Juliet Parlero, chairperson of the May-Ogob Agrarian Reform Cooperative (MOARC), said the program, dubbed: “Gulay para sa Lusog at Siglang Batang Day Care Center,” is a welcome development for it provides farmer-members steady market outlets for their harvests and a sense of pride for helping develop the villages’ future generation healthy.

“It’s like shooting two birds in one shot. We have steady income out of regular sales of our vegetables and, at the same time, help nourish our kids by providing them with fresh and organically produced vegetables,” Parlero said in an interview at their “Learning Farm Station” in Barangay May-Ogob, Ocampo town.
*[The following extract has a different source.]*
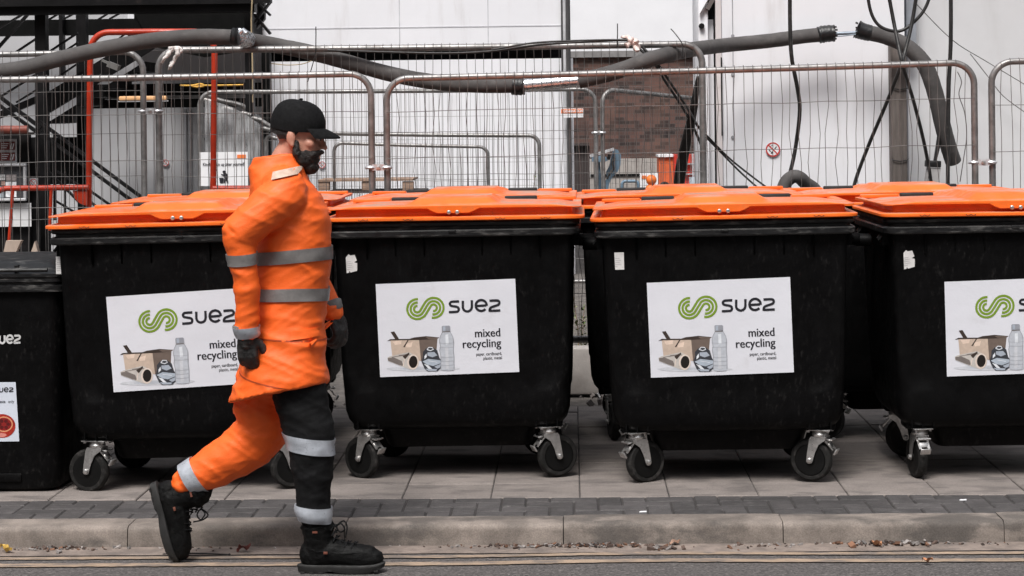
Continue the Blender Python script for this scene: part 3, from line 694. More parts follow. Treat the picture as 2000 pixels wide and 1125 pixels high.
# ------------------------------------------------------------------ mesh fence panels
FGRP = "galvanised mesh fence panels"
def fence_panel(pl, pr, Y, label, zbot=0.14, rad=.125, tr=.0195, wr=.0019, vsp=.0525, hz=(.27,), jit=.008, Y2=None, seed=1, left=True, right=True, name="mesh_fence", group=FGRP, lean=0.0, wires=True, leg=0.02, cat="fence panel"):
    """pl, pr: photograph pixels (post x, top rail y) of the two ends"""
    rr = random.Random(seed); Y2 = Y if Y2 is None else Y2
    A = P(pl[0], pl[1], Y); B = P(pr[0], pr[1], Y2)
    t = thing(name, label, cat, (A.x, A.y, 0), 0, group)
    L = math.hypot(B.x - A.x, B.y - A.y); ux, uy = (B.x - A.x) / L, (B.y - A.y) / L
    def W(s, z, off=0.0):       # s along, z height, off towards the street
        return Vector((ux * s + uy * off, uy * s - ux * off + lean * z, z))
    def ztop(s): return A.z + (B.z - A.z) * s / L
    path = []
    za, zb = ztop(0), ztop(L)
    path += [W(0, leg), W(0, za * .5), W(0, za - rad)]
    path += [W(rad - rad * math.cos(R(a)), ztop(rad) - rad + rad * math.sin(R(a)) - (ztop(rad) - za) * (1 - a / 90)) for a in range(10, 91, 10)]
    path += [W(rad + (L - 2 * rad) * k / 10, ztop(rad + (L - 2 * rad) * k / 10) - .004 * math.sin(math.pi * k / 10)) for k in range(1, 10)]
    path += [W(L - rad + rad * math.sin(R(a)), ztop(L - rad) - rad + rad * math.cos(R(a)) + (zb - ztop(L - rad)) * (a / 90)) for a in range(0, 91, 10)]
    path += [W(L, zb * .5), W(L, leg)]
    bm = bm_new(); tube(bm, path, tr, 10); tube(bm, [W(tr, zbot), W(L - tr, zbot)], tr * .9, 8)
    finish("frame", bm, M_GALV, t, sharp=50)
    if wires:
        bm = bm_new(); nv = int(L / vsp)
        for i in range(1, nv):
            s = i * L / nv; zt = ztop(s)
            if s < rad: zt -= rad - math.sqrt(max(0, rad ** 2 - (rad - s) ** 2))
            if s > L - rad: zt -= rad - math.sqrt(max(0, rad ** 2 - (s - (L - rad)) ** 2))
            pts = [W(s, zbot, tr + wr)]
            nn = 9
            b1 = rr.uniform(-jit, jit)
            for k in range(1, nn): pts.append(W(s + rr.uniform(-jit, jit) * .8 + b1 * .6, zbot + (zt - .05 - zbot) * k / nn, tr + wr + rr.uniform(0, .006)))
            pts += [W(s, zt - tr, tr + wr), W(s, zt + tr * .6, tr + wr), W(s, zt + tr + wr, 0)]
            tube(bm, pts, wr, 4, caps=False, smooth=False)
        z = zbot + .25; k = 0
        while z < min(za, zb) - .12:
            pts = [W(L * q / 40, z + (zb - za) * q / 40 * .8 + .006 * mnoise.noise((q * .35, z * 3, seed)), tr + wr * 3) for q in range(41)]
            tube(bm, pts, wr, 4, caps=False, smooth=False); z += hz[0]
        finish("wire_mesh", bm, M_WIRE, t, sharp=None)
    return t
fence_panel((-432, 161), (724, 144), 12.2, "front mesh fence panel crossing behind the worker, with a rusty top rail", seed=1, zbot=.42, jit=.007)
fence_panel((755, 154), (1902, 122), 12.22, "long front mesh fence panel behind the middle containers, in front of the brick wall", seed=2, zbot=.42, jit=.015)
fence_panel((1936, 121), (3090, 95), 12.24, "front mesh fence panel cut off by the right edge of the photo", seed=3, zbot=.42, jit=.010)
fence_panel((-790, 119), (279, 101), 13.3, "second row mesh fence panel in front of the black staircase", seed=4, zbot=.3, jit=.004, wr=.0016)
fence_panel((309, 98), (1371, 86), 13.32, "second row mesh fence panel carrying the grey pipe, tied with rags", seed=5, zbot=.3, jit=.004, wr=.0016, tr=.0225)
fence_panel((389, 180), (1163, 174), 18.2, "third row mesh fence panel in front of the white cabins", seed=6, zbot=.3, vsp=.04, jit=.004, hz=(.2,), wr=.0011)
fence_panel((1176, 174), (1900, 245), 18.22, "third row mesh fence panel in front of the brick wall", seed=7, zbot=.3, vsp=.04, jit=.004, hz=(.2,), Y2=20.5, wr=.0011)
fence_panel((598, 260), (1053, 265), 19.0, "low mesh barrier against the white cabin behind a smaller one", seed=8, zbot=.35, rad=.09, vsp=.045, jit=.003, hz=(.2,), wr=.0016, name="site_barrier", group="low barriers by the white cabin", cat="barrier")
fence_panel((652, 279), (953, 287), 18.7, "smallest mesh barrier with a bowed top rail beside the pallet", seed=9, zbot=.35, rad=.08, vsp=.045, jit=.003, hz=(.2,), wr=.0016, name="site_barrier", group="low barriers by the white cabin", cat="barrier", tr=.016)
CGRP = "clamps joining fence panels"
def coupler(xa, xb, y, Y, label):
    a = P(xa, y, Y); b = P(xb, y - (xb - xa) * .0115 * 0, Y); m = (a + b) / 2
    t = thing("fence_coupler", label, "fence clamp", m, 0, CGRP)
    bm = bm_new(); w_ = (b - a).length
    for s in (-1, 1): tube(bm, [(s * w_ / 2 + .025 * math.cos(q * .524), .025 * math.sin(q * .524), 0) for q in range(12)], .0105, 6, closed=True)
    for yy in (-.020, .020): box(bm, (0, yy, 0), (w_ - .02, .004, .036))
    finish("strap", bm, M_ALU, t, sharp=30)
    bm = bm_new(); lathe(bm, [(.004, -.036), (.012, -.034), (.012, -.022), (.007, .03)], (0, 0, 0), 8, 'Y'); finish("bolt", bm, M_ZINC, t)
coupler(724, 755, 327, 12.2, "clamp joining the two front fence panels right of the worker")
coupler(1902, 1936, 317, 12.23, "clamp joining the front fence panels near the right edge")
coupler(279, 309, 217, 13.31, "clamp joining the second row panels near the orange light fitting")
coupler(1163, 1176, 259, 18.21, "smallest clamp, joining the third row panels before the brick wall")
def foot(px, Y, label):
    c = P(px, 300, Y); bm = bm_new()
    boxmm(bm, (c.x - .11, Y - .34, .0), (c.x + .11, Y + .34, .135), bevel=.02)
    solo("ballast_block", bm, M_CONC, label, "fence foot", "concrete feet of the fence panels", loc=(c.x, Y, 0))
for px, Y, lb in ((739, 12.21, "concrete fence foot behind the torn label container"), (1919, 12.23, "concrete fence foot behind the last container"), (294, 13.31, "concrete fence foot below the orange light fitting")): foot(px, Y, lb)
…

Agrarian Reform Secretary Virgilio de los Reyes said the program, a joint undertaking of the Department of Agrarian Reform (DAR), the Department of Social Welfare and Development (DSWD) and the Partnership Against Hunger and Poverty (PAHP), seeks to uplift the quality of life in the community and make pre-school children at day care centers well-nourished.

The DAR chief said the new set up shows the importance of collaboration between and among concerned government agencies and the civil society in an overall objective of helping every community attain a vibrant economy and ensuring a healthy and energetic village people.

Under the program, the existing ARBO in the barangay supplies the daily vegetable needs of day care centers in the same barangay. The number of day-care center in each village depends on the number of population. In barangay May-Ogob, an averaged barangay, there are three day-care centers, with at least 35 pupils each.

De los Reyes said under this arrangement the farmer-beneficiaries are motivated to work harder in their vegetable farms on a year-round basis and produce more because they have ready market outlets for their harvests, and the school children are assured of fresh and organically produced vegetables, which are good for their health.

DSWD nutritionist-dietician Richel Arellano-dela Cruz said the project is an offshoot of a previous undertaking when the government used to provide a kilo of rice for each public pre-school and elementary pupil.

“This time we make sure that the project would be result-oriented by having it directly enjoyed by its intended beneficiaries – the pre-school children,” Arellano-dela Cruz said.

She said the daily food budget for each pupil is P13 and is broken down as follows: P3 for rice and P10 for viand (ulam) or cuisine. Pre-school children attend classes at day care center five days a week or 120 days a year.

Harawan Day Care Center worker Elinor Mangubat said the program is very encouraging as her wards have become more active and started enjoying school activities, much unlike before when they appeared less cooperative and less attentive.